> [What this task involves]
Return exactly and only these lines: the first of the listing through the one containing "scene.camera = cam".
-- BEGIN Data shown --
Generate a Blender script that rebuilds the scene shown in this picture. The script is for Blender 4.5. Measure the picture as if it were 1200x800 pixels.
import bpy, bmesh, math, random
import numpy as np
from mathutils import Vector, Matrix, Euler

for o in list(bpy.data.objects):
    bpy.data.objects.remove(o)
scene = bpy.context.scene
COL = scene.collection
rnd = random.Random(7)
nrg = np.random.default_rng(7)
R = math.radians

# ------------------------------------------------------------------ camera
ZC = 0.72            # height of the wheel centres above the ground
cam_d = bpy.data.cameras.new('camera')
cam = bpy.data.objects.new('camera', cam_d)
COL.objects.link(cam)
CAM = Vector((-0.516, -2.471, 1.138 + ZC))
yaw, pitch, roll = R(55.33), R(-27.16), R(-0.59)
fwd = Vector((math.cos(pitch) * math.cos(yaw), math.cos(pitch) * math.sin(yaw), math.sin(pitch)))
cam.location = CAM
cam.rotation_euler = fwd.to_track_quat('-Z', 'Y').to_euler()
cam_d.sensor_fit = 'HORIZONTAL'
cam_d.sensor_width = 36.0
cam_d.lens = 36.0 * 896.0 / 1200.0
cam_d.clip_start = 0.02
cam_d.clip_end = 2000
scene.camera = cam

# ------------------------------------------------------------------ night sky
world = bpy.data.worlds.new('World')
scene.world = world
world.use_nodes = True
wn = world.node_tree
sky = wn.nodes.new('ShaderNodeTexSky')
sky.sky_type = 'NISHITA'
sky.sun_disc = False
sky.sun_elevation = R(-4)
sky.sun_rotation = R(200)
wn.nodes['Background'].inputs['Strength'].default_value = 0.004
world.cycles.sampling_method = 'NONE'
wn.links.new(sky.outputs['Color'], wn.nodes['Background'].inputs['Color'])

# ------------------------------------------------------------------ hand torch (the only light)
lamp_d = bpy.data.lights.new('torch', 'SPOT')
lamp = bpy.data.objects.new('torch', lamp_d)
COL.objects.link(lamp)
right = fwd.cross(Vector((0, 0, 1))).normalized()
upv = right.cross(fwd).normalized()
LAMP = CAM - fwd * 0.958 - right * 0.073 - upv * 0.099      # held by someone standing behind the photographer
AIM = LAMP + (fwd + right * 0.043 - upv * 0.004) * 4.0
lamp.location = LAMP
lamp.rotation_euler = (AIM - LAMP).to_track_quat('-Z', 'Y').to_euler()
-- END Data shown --
> [Worked answer]
Generate a Blender script that rebuilds the scene shown in this picture. The script is for Blender 4.5. Measure the picture as if it were 1200x800 pixels.
import bpy, bmesh, math, random
import numpy as np
from mathutils import Vector, Matrix, Euler

for o in list(bpy.data.objects):
    bpy.data.objects.remove(o)
scene = bpy.context.scene
COL = scene.collection
rnd = random.Random(7)
nrg = np.random.default_rng(7)
R = math.radians

# ------------------------------------------------------------------ camera
ZC = 0.72            # height of the wheel centres above the ground
cam_d = bpy.data.cameras.new('camera')
cam = bpy.data.objects.new('camera', cam_d)
COL.objects.link(cam)
CAM = Vector((-0.516, -2.471, 1.138 + ZC))
yaw, pitch, roll = R(55.33), R(-27.16), R(-0.59)
fwd = Vector((math.cos(pitch) * math.cos(yaw), math.cos(pitch) * math.sin(yaw), math.sin(pitch)))
cam.location = CAM
cam.rotation_euler = fwd.to_track_quat('-Z', 'Y').to_euler()
cam_d.sensor_fit = 'HORIZONTAL'
cam_d.sensor_width = 36.0
cam_d.lens = 36.0 * 896.0 / 1200.0
cam_d.clip_start = 0.02
cam_d.clip_end = 2000
scene.camera = cam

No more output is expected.